Part 3 of "Communicate, Collaborate, Coordinate, Decide: How IT Achieves Strategic Leadership," our article in Cutter IT Journal, November '08
Part 2 is here.
Part 1 is here.
Collaboration: Technology and Behaviors
Collaboration has two dynamics — technology and behaviors — that intertwine to successfully function in far-flung organizations.3 However, in our view, it’s only 10% technology; the other 90% is people.
Most global organizations are rapidly backing into the new mainstream world of virtual work, adopting technologies that collapse space and time while still using antiquated ideas and behavioral skills about meetings, teams, and organizations. Without new behaviors and organizational designs, the great potential of the new connective technologies remains largely fallow.
For example, IT may provide facilities for audio conference calls and Web conferencing (screen sharing), which are critical capabilities for virtual teams. While IT usually provides documentation and technology training, rarely does it also offer quick tips, education, and detailed practices on how to use the new facilities in a virtual team context. Meanwhile, organizations are crying out for education about:
- How to have good conference calls
- When and how to conduct virtual meetings
- How to lead virtual meetings
- How to coach others to have great meetings
- How to lead high-performing virtual teams
Thus, IT finds itself needing to partner with other organizations to provide the behavioral side of the collaboration equation.
The second key area of technology for virtual work is a repository for anytime/anywhere access. Since the dawn of the Internet, research has shown that virtual groups are far more likely to succeed when they have common work products and private places to store and retrieve them.4 However, what’s needed today is much more than content management in isolated team rooms.
Today’s online workplaces and collaboration platforms present users with an awesome list of tool parts that they can configure and deploy — if only they had some way of knowing how to start from an empty room and turn it into a cleverly designed shared space.

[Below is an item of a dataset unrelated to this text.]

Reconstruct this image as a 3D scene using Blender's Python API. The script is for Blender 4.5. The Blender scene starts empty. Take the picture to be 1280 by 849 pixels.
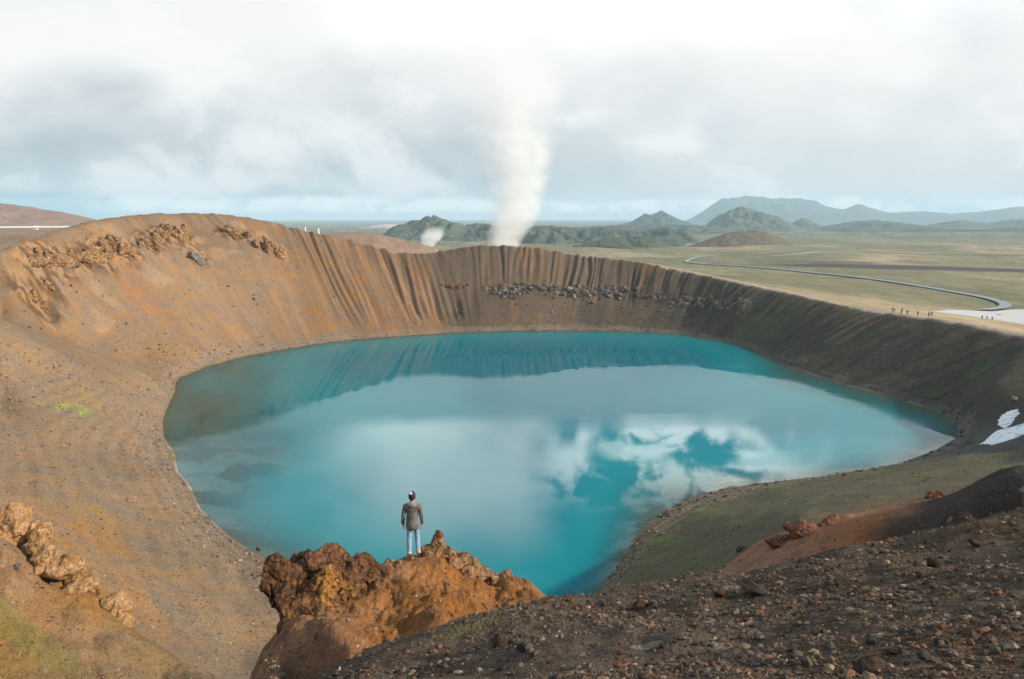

Technology is best when shaped with an eye to human behavior. Team rooms can be tailored to incorporate the principles and practices of good teaming, such as clarifying and articulating purpose, providing transparency in order to build trust, and communicating with your larger network of relationships. New technologies can strengthen the adoption of new behaviors, and vice versa.
In the Teams of Leaders project, the BCKS adopted our virtual team model — People, Purpose, Links, and Time5 — for the design of both collaboration training and the online leader team rooms (see Figure 2). To reflect needs common to all teams, we tailored a team room template on Microsoft’s SharePoint collaboration platform, which could be used as a starting point and a learning environment for best practices. As the teams inhabit the rooms, their “walls” become personalized and articulated as the teams spell out their specific purposes and discuss their processes.
When team rooms are tailored for consistency and ease of use across many groups, people can work in multiple teams and expect to find common information in the same places. We often compare setting consistent online areas for information related to people, purpose, and the like to being able to find the light switch in roughly the same place in a physical room. It may be outside the door or inside it, to the left or to the right, but you don’t have to go on a treasure hunt each time you need to flip the switch, which is something like what people experience online right now. There is little consistency in the placement of information, and a lot of time evaporates as people hunt for the simplest “data.” We are not the only ones calling for consistency in online team environments, to be sure, and the vendors have done their best to snatch what they regard as common elements and build them into their offerings. Unfortunately, most are feature-driven, which makes them technologically rich but, generally speaking, not driven by the way people actually work.
IT is typically short on behavioral skills and knowledge itself, so it needs to partner with another function, usually HR, to successfully establish the new behaviors required to achieve true organization-wide proficiency. Working together, HR and IT can couple virtual leadership methodology with collaboration technology to support high-performance virtual working.
HR (or Learning, or Education, or Training, for example) is already in the business of leader development, which means that IT can partner with that function to integrate the behavioral aspects of working virtually into existing curricula, or to create new training. Volvo IT, for example, now provides the Information Worker Package, a virtual team service package comprising technology tools and behaviors co-crafted with HR but delivered by IT.